Columns 3 to 5 experiment with different implementations of central courtyards in tower building. The introduction of inner courtyards in high rises has not gone uncontested overtime. Not for their lack of attributes to community living, but rather for their deficiency to perform environmentally. Besides air and noise issues (void acting as resonance chamber), raising privacy concerns, the scarcity of natural light penetration during certain periods of the year poses the main challenge for this specific typology. To verify this assumption, field studies and environmental analysis were conducted on two notable 30-storey courtyard projects in Hong Kong (Lai Tak and Wah Fu estates). In summary, it was proven that for most time of the year, the lower half of these square and circular courtyards receives an insufficient amount of natural lighting.
Instead of defining courtyard as mass subtraction, column 3 reverses the condition by taking an additive approach towards its spatial and structural description. Four inverted V-shaped towers are proposed to delimit a central courtyard and to make-up for a larger point-block complex. This bundle of slender towers, known as pencil type tower, facilitates the circulation of air and the penetration of light at grade, while retaining a larger bulk of the block up above. To do so, each pencil tower splits downwards into small footprints, demarking a thin and tall void space, wedged between each leg. The splintering of the column into 8 discrete footings becomes more agile in receiving a hostile ground characterized by extreme topography.
The fabrication method for this prototype focuses on the making of the warped plug-ins for the spatial description of the voids.
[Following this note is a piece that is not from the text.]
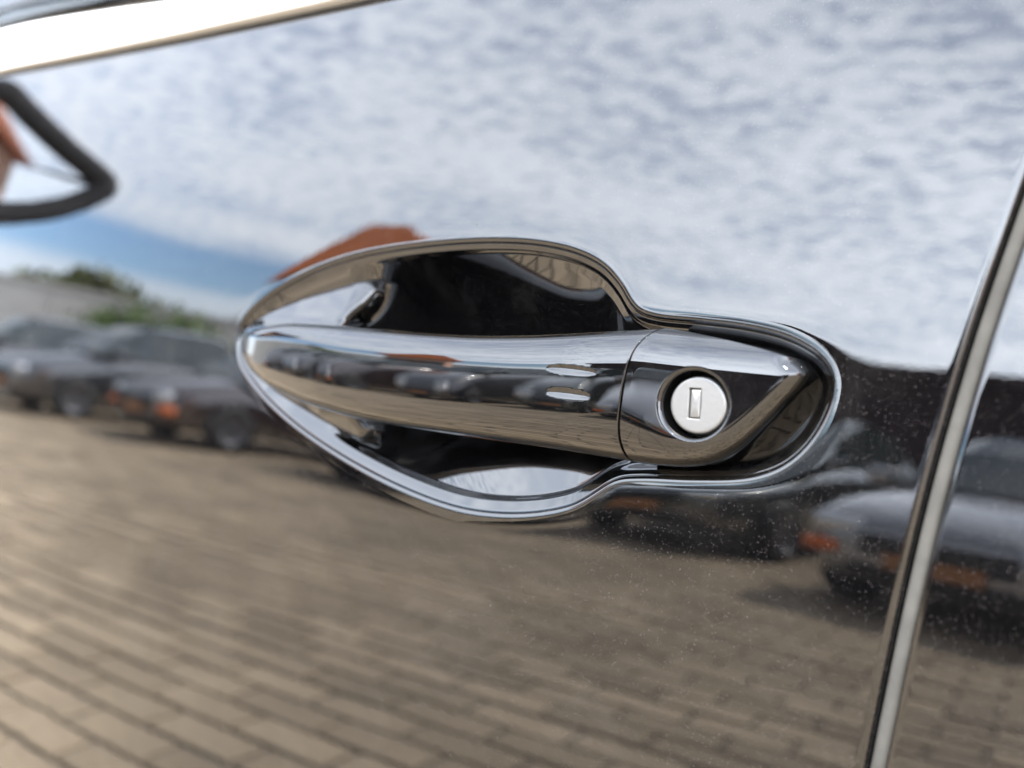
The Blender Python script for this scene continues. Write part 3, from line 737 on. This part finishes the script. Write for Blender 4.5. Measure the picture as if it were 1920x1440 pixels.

The casting procedure for each leg is a one-step process and the formwork is made of two main parts, including six plugs. The warping of the plugs allows each of the leg elements to realign radially as a whole and reach greater lateral stability and mass equilibrium of the column. The warping geometry is materialized by a sheet of fabric stretched over an irregular frame. After casting, the decentering of the warped plug-ins was facilitated by the fact that each plug is conceived as a wedge. Each 4 legs were cast reusing the same two-part formwork, only the plugs were replaced at each casting cycle.